Right-wing independent MP Mark Latham was found in September 2024 to have defamed Sydney MP Alex Greenwich in an explicit tweet during the 2023 state election.
The tweet - which described a sex act - responded to a news article in which Mr Greenwich described Latham as a "disgusting human being".
The Federal Court found the post exposed Mr Greenwich, who is gay and a vocal LGBTQI advocate, to hatred and ridicule.
It ordered Latham to pay $140,000 in damages and an estimated $400,000 to cover a large portion of Mr Greenwich's legal costs.
The former NSW One Nation leader appealed, claiming calling someone gay or saying gay men have sex was not defamatory.
But three Federal Court appeal judges on Wednesday found most people would not interpret Mr Latham's tweet as saying that.
"The ordinary reasonable reader would quickly have been left with the impression that Mr Greenwich engages in disgusting sexual acts," Justices Michael Wheelahan and Wendy Abraham wrote in their published reasons.
"We do not accept that the words used were merely some proxy to describe Mr Greenwich as a homosexual."
They dismissed Mr Latham's appeal, also knocking back a cross-appeal filed by Mr Greenwich to increase the damages he's owed.
The former federal Labor leader's words were not a genuine attempt to engage Mr Greenwich in debate, Justice Craig Colvin wrote.
"It was no rhetoric. It was a blatant attempt to denigrate by making an unrelated statement about Mr Greenwich's sexual activities," he said.
Justices Wheelahan and Abraham agreed Mr Latham's tweet was a disproportionate response to the left-wing MP's comment.

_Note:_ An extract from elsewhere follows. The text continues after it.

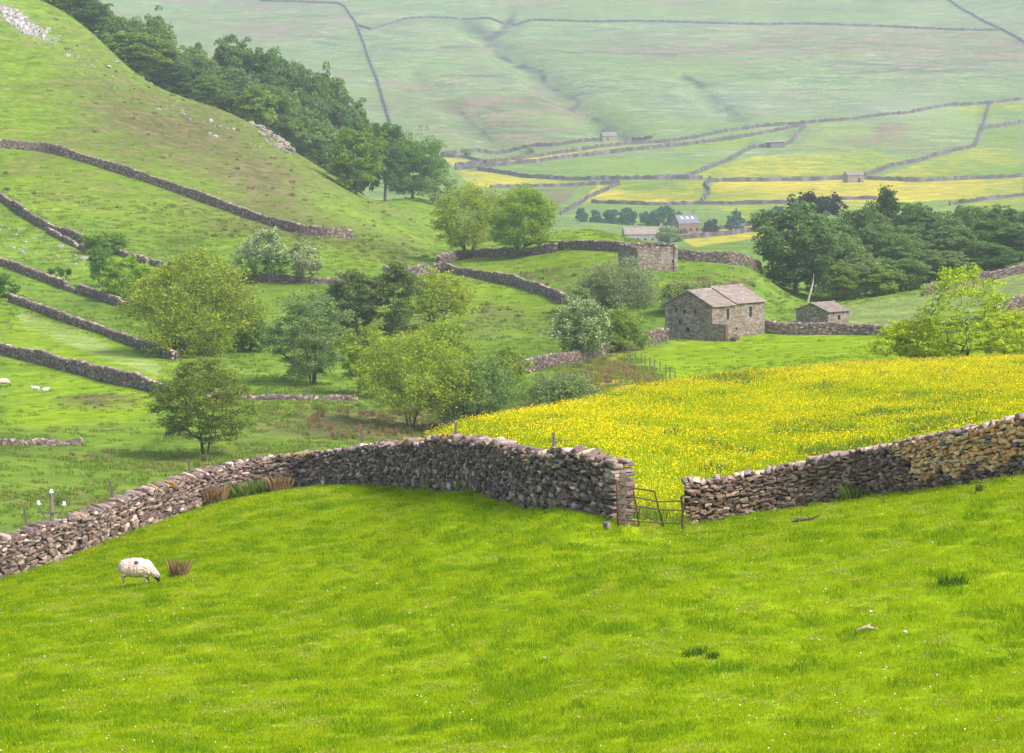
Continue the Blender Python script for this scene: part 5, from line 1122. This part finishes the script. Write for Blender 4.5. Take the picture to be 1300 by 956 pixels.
def gridpts(step, d0, d1, c0, c1, seed, cond):
    """jittered square grid in plan, kept where cond(c, d) holds"""
    r = np.random.default_rng(seed); x0 = (c0-CX)/F*d1 if c0 < CX else (c0-CX)/F*d0; x1 = (c1-CX)/F*d1
    X, Y = np.meshgrid(np.arange(x0, x1, step), np.arange(d0, d1, step)); X = X+r.uniform(-.5, .5, X.shape)*step; Y = Y+r.uniform(-.5, .5, X.shape)*step
    X = X.ravel(); Y = Y.ravel(); c = CX+F*X/Y; k = (c > c0) & (c < c1) & (Y > d0) & (Y < d1); X = X[k]; Y = Y[k]; c = c[k]; k = cond(c, Y); X = X[k]; Y = Y[k]
    return X, Y, gz(X, Y), CX+F*X/Y
def dwall(c): return np.interp(c, WC, WD)
M['g_bright'] = leafmat('grass_blade', (.39,.49,.006), .3, .5); M['g_rank'] = leafmat('rank_turf', (.17,.31,.010), .3, .4); M['g_lush'] = leafmat('lush_grass_blade', (.255,.40,.005), .35, .45); M['g_dark'] = leafmat('rank_grass', (.075,.16,.015), .3, .4); M['g_yell'] = leafmat('dry_grass', (.40,.42,.09), .25, .4)
M['g_mid'] = leafmat('meadow_blade', (.21,.31,.035), .35, .45); M['rush'] = leafmat('brown_rush', (.30,.20,.11), .4, .2); M['rushg'] = leafmat('green_rush', (.15,.22,.05), .4, .3); M['petal'] = leafmat('buttercup_petal', (.86,.68,.010), .10, .3); M['straw'] = leafmat('pale_straw', (.42,.42,.2), .3, .4)
M['white_f'] = leafmat('daisy_petal', (.8,.8,.75), .1, .3)
# pasture in front of the wall
X, Y, Z, cc = gridpts(.40, 41, 112, -130, 1430, 5, lambda c, d: d < dwall(c)-.25)
nz = fbm(X/.75, Y/.9, 3, 3); nb = fbm(X/6., Y/6., 9, 3); r = np.random.default_rng(2)
n2 = vnoise(X/.7+5, Y/1.0, 41)*.5+nz+nb*.4; q = r.uniform(size=len(X)); wh = np.where(q < np.clip(.20+.95*n2, .05, .7), 2, np.where(nz < -.33, 3, r.integers(0, 2, len(X)))); wh = np.where((vnoise(X/.8, Y/.8, 77)+.6*n2 > 1.02) & (q < .7), 4, wh)
s_ = .75+.35*np.clip(nz+.3, 0, 1.2)+np.where(wh == 2, .1, 0)
srcs = [blades('grass_patch', 130, .32, .03, .08, .016, 1, ['g_bright'], lean=1.1), blades('grass_patch', 130, .32, .03, .07, .016, 2, ['g_bright','white_f'], flowers=1, fs=.03, fh=(.06,.08)), blades('grass_patch', 130, .32, .04, .10, .015, 3, ['g_lush'], lean=.9), blades('grass_patch', 110, .32, .03, .09, .014, 4, ['g_bright','g_yell'], flowers=40, fs=.05, fh=(.02,.07)), blades('grass_patch', 130, .32, .06, .15, .014, 6, ['g_rank'])]
scatter('pasture_grass', np.stack([X, Y, Z], 1), s_, wh, srcs, 'short bright green grazed turf of the foreground pasture')
# buttercup meadow
def bcond(c, d): return (d > dwall(c)+.4) & (c > 470+(d-dwall(c))*1.2)
X, Y, Z, cc = gridpts(.85, 74, 226, 380, 1460, 6, bcond)
nz = fbm(X/4.2, Y/6., 13, 4)+.25*vnoise(X/1.3, Y/1.6, 19); edge = np.clip((cc-500)/230, 0, 1)*.5-.28; val = nz*1.2+.22*vnoise(X/.9, Y/1.1, 23)-.02+edge+np.random.default_rng(3).normal(0, .1, len(X))-.5*np.exp(-((Y-dwall(cc)-1)/5)**2)*np.exp(-((cc-835)/60)**2)
wh = np.where(val > .18, 0, np.where(val > -.05, 1, np.where(val > -.3, 2, 3)))
srcs = [blades('meadow_patch', 60, .55, .1, .26, .03, 11, ['g_bright','petal'], flowers=42, fs=.052, fh=(.14,.36)), blades('meadow_patch', 90, .55, .1, .27, .03, 12, ['g_bright','petal'], flowers=23, fs=.050, fh=(.14,.34)), blades('meadow_patch', 110, .55, .1, .28, .03, 13, ['g_bright','petal'], flowers=12, fs=.055, fh=(.14,.32)), blades('meadow_patch', 130, .55, .12, .34, .03, 14, ['g_mid','petal'], flowers=5, fs=.05, fh=(.16,.34))]
r = np.random.default_rng(9); wh = np.where(r.uniform(size=len(X)) < .02+.30*np.clip((Y-np.interp(cc, [500,700,870,1080,1300], [118,134,150,178,198]))/8, 0, 1), 4, wh)
srcs.append(blades('meadow_patch', 60, .5, .2, .42, .03, 15, ['rushg','petal'], flowers=22, fs=.055, fh=(.2,.36)))
scatter('buttercup_meadow', np.stack([X, Y, Z], 1), np.random.default_rng(4).uniform(.85, 1.2, len(X)), wh, srcs, 'dense yellow buttercups in long meadow grass')
# tussocks over valley floor, slopes and hill
tus = [blades('tussock', 90, .6, .10, .30, .05, 21, ['g_mid'], clump=6), blades('tussock', 80, .6, .12, .35, .05, 22, ['g_mid','rush'], clump=5, flowers=40, fs=.11, fh=(.05,.25)), blades('tussock', 110, .55, .25, .65, .045, 23, ['rush','rushg'], clump=4, flowers=30, fs=.12, fh=(.1,.4)), blades('tussock', 110, .55, .25, .6, .045, 24, ['rushg','rush'], clump=4, flowers=25, fs=.10, fh=(.1,.4)), blades('tussock', 80, .6, .10, .25, .05, 25, ['straw'], clump=8)]
def grow(name, step, d0, d1, c0, c1, seed, cond, label, scale=1.):
    X, Y, Z, cc = gridpts(step, d0, d1, c0, c1, seed, cond)
    R = L(rough, cc, Y); U = L(lush, cc, Y); Pm = L(pale, cc, Y); r = np.random.default_rng(seed); n1 = fbm(X/9, Y/9, seed, 3); q = r.uniform(size=len(X))
    keep = q < np.clip(.55+n1-.55*U+.5*R, .08, 1); X, Y, Z, R, U, Pm, n1, cc = [a[keep] for a in (X, Y, Z, R, U, Pm, n1, cc)]; q = r.uniform(size=len(X))
    wh = np.where(Pm > .2, 4, np.where((R > .62) & (q < R*.38), 2, np.where((R > .3) & (q < R*.22), 3, np.where((q > .6) & (R > .2), 1, 0))))
    s_ = scale*r.uniform(.6, 1.35, len(X))*np.where(U > .4, .55, 1.)
    scatter(name, np.stack([X, Y, Z], 1), s_, wh, tus, label, seed)
out = lambda c, d: (d > dwall(c)+1) & ~bcond(c, d)
grow('valley_grass', 1.5, 195, 330, -60, 1360, 31, lambda c, d: out(c, d) | (d > 226), 'uneven rushy grass on the valley floor', 1.0)
grow('slope_grass', 2.1, 330, 520, -60, 1360, 32, lambda c, d: d > 0, 'tussocky grass on the middle slopes and banks', 1.0)
grow('hill_grass', 5.0, 480, 760, -60, 620, 33, lambda c, d: d > 0, 'coarse grass and bent on the left hillside', .9)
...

"The primary tweet was not an answer to that attack but was retaliation on a different front," they wrote.
"To disparage Mr Greenwich on the basis that he engaged in a disgusting sexual act was not a relevant response."
The judges described the post as aggressive, intimidating, shocking, graphic, profane and arresting, and credited it for provoking a vile social media response that seriously harmed Mr Greenwich.
There was no merit to Mr Latham's bid to reduce the damages he owes, the judges wrote.
That means he's still on the hook for more than $500,000.
"Today, justice prevailed ... it makes clear there is no place in Australian civil discourse for the kind of conduct Mr Latham engaged in", Mr Greenwich said in a statement.
Mr Latham was contacted for comment.
The decision comes weeks after the former prime-ministerial hopeful was directed to pay the maximum $100,000 penalty to his fellow MP for inciting hatred based on Mr Greenwich's sexuality.
Mr Latham slammed the decision, which concerned the same defamatory tweet, as a "woke, leftwing political judgement" in a post on X.
He and Mr Greenwich were ordered on Wednesday to confer on the costs of the appeal and submit to the court by June 17.